Norman Rockwell’s early works are also in very good condition, luminous and obviously  owing much to Rockwell’s admiration of masters such as Vermeer.  That is why it is so interesting to be able to compare the two painters at Dulwich.

DULWICH PICTURE GALLERY, DULWICH VILLAGE, LONDON SE21 7AD

I consider the sentimental subjects and choice of models spoils the work of Norman Rockwell, unfortunately – work which was of course not created to appear in hallowed halls of famous art galleries but to be seen on a paper journal’s cover, produced weekly, laughed at and then thrown away.

WORKING METHODS

The artist’s working method was explained.  In particular I read about his creation of ‘Charwomen in Theatre’, a study of 1946.  Rockwell visited the theatre in New York, made sketches and had a photographer along to do photos of the setting, the seats, the lights and darks.  Back home he had two neighbours posing as the charladies which in the picture are reading the programme, surrounded by bucket and mops.  The colours here again are just delicious, the ladies blocked in freely and the result is tactile and fresh.

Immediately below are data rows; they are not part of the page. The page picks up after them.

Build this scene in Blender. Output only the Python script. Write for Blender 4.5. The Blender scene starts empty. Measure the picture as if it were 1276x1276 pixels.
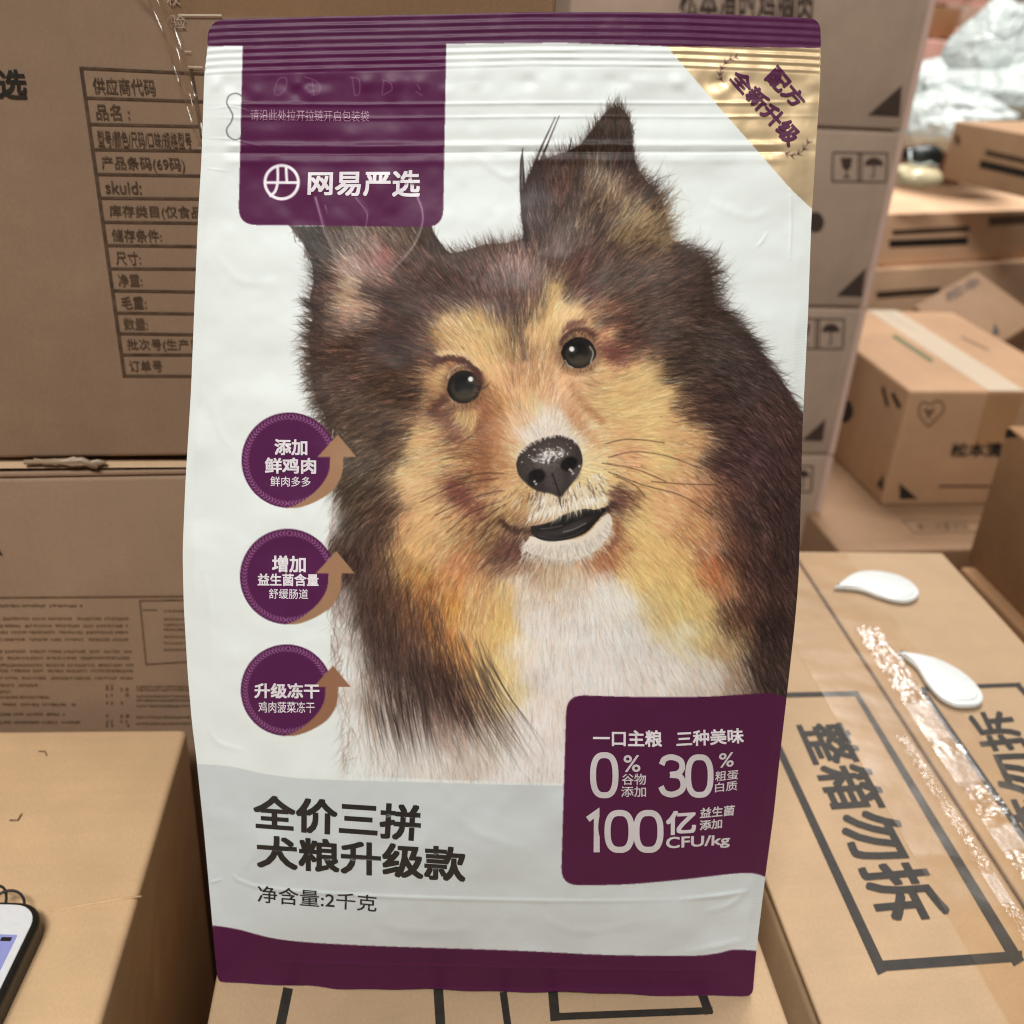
import bpy, bmesh, math
import numpy as np
from mathutils import Matrix, Vector
scene = bpy.context.scene
# ---------------------------------------------------------------- camera
F, CX, CY = 1280., 638., 638.                       # focal length and centre in photograph pixels (1276 square)
def nrm(v): v = np.asarray(v, float); return v/np.linalg.norm(v)
_d = nrm((-165, 2445, F)); _p = np.array((-126, -678, F)); _p = nrm(_p-_d*np.dot(_p, _d)); _x = np.cross(_d, _p)
ROT = np.array([_x, _p, -_d]); CAM = np.array((0., 0., .34211))
cam_data = bpy.data.cameras.new('camera'); cam = bpy.data.objects.new('camera', cam_data); scene.collection.objects.link(cam)
M = np.eye(4); M[:3, 0] = ROT[:, 0]; M[:3, 1] = -ROT[:, 1]; M[:3, 2] = -ROT[:, 2]; M[:3, 3] = CAM
cam.matrix_world = Matrix(M.tolist())
cam_data.sensor_width = 36; cam_data.lens = 36*F/1276; cam_data.clip_start = .02; cam_data.clip_end = 60
cam_data.dof.use_dof = True; cam_data.dof.focus_distance = .345; cam_data.dof.aperture_fstop = 13
scene.camera = cam
scene.render.filter_size = 1.15; scene.cycles.filter_width = 1.1
# ---------------------------------------------------------------- light and exposure
world = bpy.data.worlds.new('World'); scene.world = world; world.use_nodes = True
bg = world.node_tree.nodes['Background']; bg.inputs[0].default_value = (.95, .97, 1, 1); bg.inputs[1].default_value = .09
def lamp(name, loc, aim, sx, sy, power, col=(1, .955, .89)):
    l = bpy.data.lights.new(name, 'AREA'); l.shape = 'RECTANGLE'; l.size = sx; l.size_y = sy; l.energy = power; l.color = col
    o = bpy.data.objects.new(name, l); scene.collection.objects.link(o); o.location = loc
    o.rotation_euler = (Vector(aim)-Vector(loc)).to_track_quat('-Z', 'Y').to_euler(); return o
lamp('ceiling_lamp', (-.35, -.85, 2.1), (.05, .3, 0), .9, .45, 54, (1, .985, .95))
lamp('ceiling_lamp', (-1.0, .6, 2.4), (-.3, .6, 0), .3, 1.2, 7, (1, .975, .93))
lamp('ceiling_lamp', (.8, 1.7, 2.6), (.75, 1.6, 0), 1.3, .35, 52, (1, .975, .94))
lamp('ceiling_lamp', (1.2, 3.0, 2.9), (1.3, 2.6, 0), 1.4, .4, 95, (1, .97, .94))
vs = scene.view_settings; vs.view_transform = 'Standard'; vs.look = 'None'; vs.exposure = 0; vs.gamma = 1; vs.use_curve_mapping = False
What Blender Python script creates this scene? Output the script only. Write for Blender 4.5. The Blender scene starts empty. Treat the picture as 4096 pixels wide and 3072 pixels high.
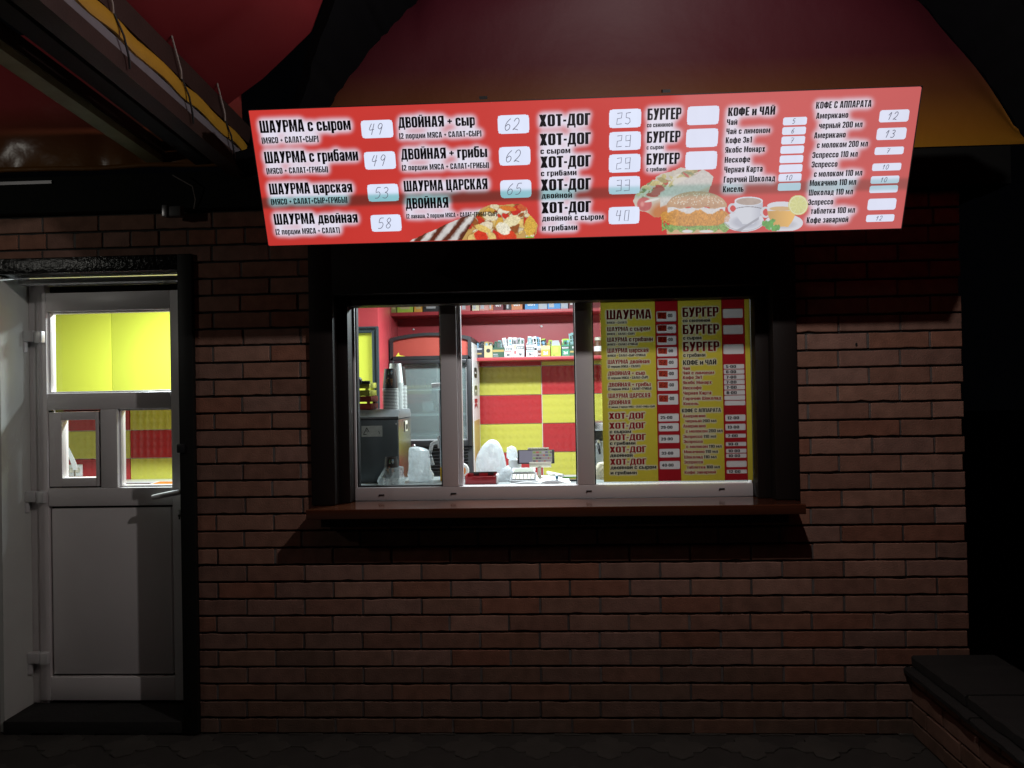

There are a lot of little boys, elderly men, sailors, grim old women, dogs, courting couples.

‘It’s lovely, isn’t it?  I heard one young woman exclaim with delight.  For me the illustrated covers of Saturday Evening Post are too twee and ‘feelgood’, there are too many stock figures, funny animals, faces in grotesque grimace.

SHORT ON MALICE

One of the large displays of text which are on the walls of the gallery explain that Rockwell was ‘short on malice’ and I wonder which painter or illustrator is ‘long on malice’?  Maybe a cartoonist such as Gerald Scarf, but malice – with or without – seems a strong word to describe a visual creation.

MURILLO

Now to the Murillos just outside this exhibition.  There they are, two paintings, each of little boys, one with a cute dog.  Painted in the late 1660s, they are poor boys – they are not lovely, one child smiles.  Apparently Ruskin described them as ‘repulsive and wicked children’,  and the paintings showed  ‘mere delight in foulness’  (he was a bit weird anyway).  The paintings tell a story, just as the Rockwells do, why is the child with bread being cajoled by the boy with the dog?  You make up the answer.

VERMEER

The Vermeer is different again, bright, crisp shapes of the marble floor, the windows and walls, soft and slightly out of focus figures but no dog, no humour.  You can still make up the ending of the story.  Would you describe this as ‘photo-realism’?  It is more real than that.  Its realism with humanity.